*Instructions to follow*. Copy each line exactly. Leave nothing out.

*Dataset excerpt*.
● ● ● ● ●
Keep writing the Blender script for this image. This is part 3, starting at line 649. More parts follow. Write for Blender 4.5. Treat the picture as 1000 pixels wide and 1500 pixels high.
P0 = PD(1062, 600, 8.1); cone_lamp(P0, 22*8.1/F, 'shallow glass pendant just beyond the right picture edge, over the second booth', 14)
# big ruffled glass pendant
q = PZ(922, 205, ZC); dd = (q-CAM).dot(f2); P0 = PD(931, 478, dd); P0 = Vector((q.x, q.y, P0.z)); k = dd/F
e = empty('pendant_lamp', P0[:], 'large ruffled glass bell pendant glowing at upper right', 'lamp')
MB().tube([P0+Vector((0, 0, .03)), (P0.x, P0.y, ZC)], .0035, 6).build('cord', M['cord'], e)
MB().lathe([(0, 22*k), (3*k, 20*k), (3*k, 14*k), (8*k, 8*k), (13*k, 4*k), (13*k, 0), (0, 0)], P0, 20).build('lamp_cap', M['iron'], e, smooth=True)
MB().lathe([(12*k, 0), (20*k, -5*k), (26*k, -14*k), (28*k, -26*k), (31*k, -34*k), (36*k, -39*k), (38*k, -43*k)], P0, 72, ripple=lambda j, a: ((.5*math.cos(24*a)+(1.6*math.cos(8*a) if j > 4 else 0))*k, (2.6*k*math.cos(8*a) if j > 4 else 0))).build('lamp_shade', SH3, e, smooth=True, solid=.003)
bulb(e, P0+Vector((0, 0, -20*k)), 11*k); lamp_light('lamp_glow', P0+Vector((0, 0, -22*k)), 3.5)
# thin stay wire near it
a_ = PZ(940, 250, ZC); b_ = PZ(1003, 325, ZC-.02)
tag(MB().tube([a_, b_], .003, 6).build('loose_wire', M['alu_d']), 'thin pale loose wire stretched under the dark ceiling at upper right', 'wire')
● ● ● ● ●
*Task answer*.
Keep writing the Blender script for this image. This is part 3, starting at line 649. More parts follow. Write for Blender 4.5. Treat the picture as 1000 pixels wide and 1500 pixels high.
P0 = PD(1062, 600, 8.1); cone_lamp(P0, 22*8.1/F, 'shallow glass pendant just beyond the right picture edge, over the second booth', 14)
# big ruffled glass pendant
q = PZ(922, 205, ZC); dd = (q-CAM).dot(f2); P0 = PD(931, 478, dd); P0 = Vector((q.x, q.y, P0.z)); k = dd/F
e = empty('pendant_lamp', P0[:], 'large ruffled glass bell pendant glowing at upper right', 'lamp')
MB().tube([P0+Vector((0, 0, .03)), (P0.x, P0.y, ZC)], .0035, 6).build('cord', M['cord'], e)
MB().lathe([(0, 22*k), (3*k, 20*k), (3*k, 14*k), (8*k, 8*k), (13*k, 4*k), (13*k, 0), (0, 0)], P0, 20).build('lamp_cap', M['iron'], e, smooth=True)
MB().lathe([(12*k, 0), (20*k, -5*k), (26*k, -14*k), (28*k, -26*k), (31*k, -34*k), (36*k, -39*k), (38*k, -43*k)], P0, 72, ripple=lambda j, a: ((.5*math.cos(24*a)+(1.6*math.cos(8*a) if j > 4 else 0))*k, (2.6*k*math.cos(8*a) if j > 4 else 0))).build('lamp_shade', SH3, e, smooth=True, solid=.003)
bulb(e, P0+Vector((0, 0, -20*k)), 11*k); lamp_light('lamp_glow', P0+Vector((0, 0, -22*k)), 3.5)
# thin stay wire near it
a_ = PZ(940, 250, ZC); b_ = PZ(1003, 325, ZC-.02)
tag(MB().tube([a_, b_], .003, 6).build('loose_wire', M['alu_d']), 'thin pale loose wire stretched under the dark ceiling at upper right', 'wire')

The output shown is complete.